AIM OF THE TASK
Restate the whole listing exactly.
-- DATASET SECTION start --
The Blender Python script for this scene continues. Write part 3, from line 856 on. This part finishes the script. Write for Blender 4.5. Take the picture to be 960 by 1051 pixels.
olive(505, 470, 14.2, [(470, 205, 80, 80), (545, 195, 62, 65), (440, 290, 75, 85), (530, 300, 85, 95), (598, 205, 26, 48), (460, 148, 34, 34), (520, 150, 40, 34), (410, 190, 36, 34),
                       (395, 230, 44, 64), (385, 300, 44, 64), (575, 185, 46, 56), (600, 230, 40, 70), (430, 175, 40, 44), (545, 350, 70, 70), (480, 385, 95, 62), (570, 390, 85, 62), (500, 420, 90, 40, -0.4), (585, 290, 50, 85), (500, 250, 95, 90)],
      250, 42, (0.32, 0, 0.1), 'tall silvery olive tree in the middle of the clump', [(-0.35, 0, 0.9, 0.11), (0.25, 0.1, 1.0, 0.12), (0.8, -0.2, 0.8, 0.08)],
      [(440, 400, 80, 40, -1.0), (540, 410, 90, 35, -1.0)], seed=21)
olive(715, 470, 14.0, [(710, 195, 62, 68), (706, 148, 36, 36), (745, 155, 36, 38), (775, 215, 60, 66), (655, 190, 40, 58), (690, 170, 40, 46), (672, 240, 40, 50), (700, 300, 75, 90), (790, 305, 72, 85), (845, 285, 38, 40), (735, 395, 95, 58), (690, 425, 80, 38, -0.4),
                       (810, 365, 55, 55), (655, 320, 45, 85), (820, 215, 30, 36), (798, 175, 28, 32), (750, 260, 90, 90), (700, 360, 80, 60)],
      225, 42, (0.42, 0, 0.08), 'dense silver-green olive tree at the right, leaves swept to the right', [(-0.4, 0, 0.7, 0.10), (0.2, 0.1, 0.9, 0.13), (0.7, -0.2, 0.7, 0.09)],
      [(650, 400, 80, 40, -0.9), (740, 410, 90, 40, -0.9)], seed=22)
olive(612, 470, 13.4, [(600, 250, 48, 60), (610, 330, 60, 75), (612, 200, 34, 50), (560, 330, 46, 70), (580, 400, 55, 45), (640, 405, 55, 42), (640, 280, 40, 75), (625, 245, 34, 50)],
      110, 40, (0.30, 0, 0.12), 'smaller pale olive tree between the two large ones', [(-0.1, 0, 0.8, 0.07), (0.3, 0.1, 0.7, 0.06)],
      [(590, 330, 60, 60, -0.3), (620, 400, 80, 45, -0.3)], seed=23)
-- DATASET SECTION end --
RESPONSE TO THE TASK
The Blender Python script for this scene continues. Write part 3, from line 856 on. This part finishes the script. Write for Blender 4.5. Take the picture to be 960 by 1051 pixels.
olive(505, 470, 14.2, [(470, 205, 80, 80), (545, 195, 62, 65), (440, 290, 75, 85), (530, 300, 85, 95), (598, 205, 26, 48), (460, 148, 34, 34), (520, 150, 40, 34), (410, 190, 36, 34),
                       (395, 230, 44, 64), (385, 300, 44, 64), (575, 185, 46, 56), (600, 230, 40, 70), (430, 175, 40, 44), (545, 350, 70, 70), (480, 385, 95, 62), (570, 390, 85, 62), (500, 420, 90, 40, -0.4), (585, 290, 50, 85), (500, 250, 95, 90)],
      250, 42, (0.32, 0, 0.1), 'tall silvery olive tree in the middle of the clump', [(-0.35, 0, 0.9, 0.11), (0.25, 0.1, 1.0, 0.12), (0.8, -0.2, 0.8, 0.08)],
      [(440, 400, 80, 40, -1.0), (540, 410, 90, 35, -1.0)], seed=21)
olive(715, 470, 14.0, [(710, 195, 62, 68), (706, 148, 36, 36), (745, 155, 36, 38), (775, 215, 60, 66), (655, 190, 40, 58), (690, 170, 40, 46), (672, 240, 40, 50), (700, 300, 75, 90), (790, 305, 72, 85), (845, 285, 38, 40), (735, 395, 95, 58), (690, 425, 80, 38, -0.4),
                       (810, 365, 55, 55), (655, 320, 45, 85), (820, 215, 30, 36), (798, 175, 28, 32), (750, 260, 90, 90), (700, 360, 80, 60)],
      225, 42, (0.42, 0, 0.08), 'dense silver-green olive tree at the right, leaves swept to the right', [(-0.4, 0, 0.7, 0.10), (0.2, 0.1, 0.9, 0.13), (0.7, -0.2, 0.7, 0.09)],
      [(650, 400, 80, 40, -0.9), (740, 410, 90, 40, -0.9)], seed=22)
olive(612, 470, 13.4, [(600, 250, 48, 60), (610, 330, 60, 75), (612, 200, 34, 50), (560, 330, 46, 70), (580, 400, 55, 45), (640, 405, 55, 42), (640, 280, 40, 75), (625, 245, 34, 50)],
      110, 40, (0.30, 0, 0.12), 'smaller pale olive tree between the two large ones', [(-0.1, 0, 0.8, 0.07), (0.3, 0.1, 0.7, 0.06)],
      [(590, 330, 60, 60, -0.3), (620, 400, 80, 45, -0.3)], seed=23)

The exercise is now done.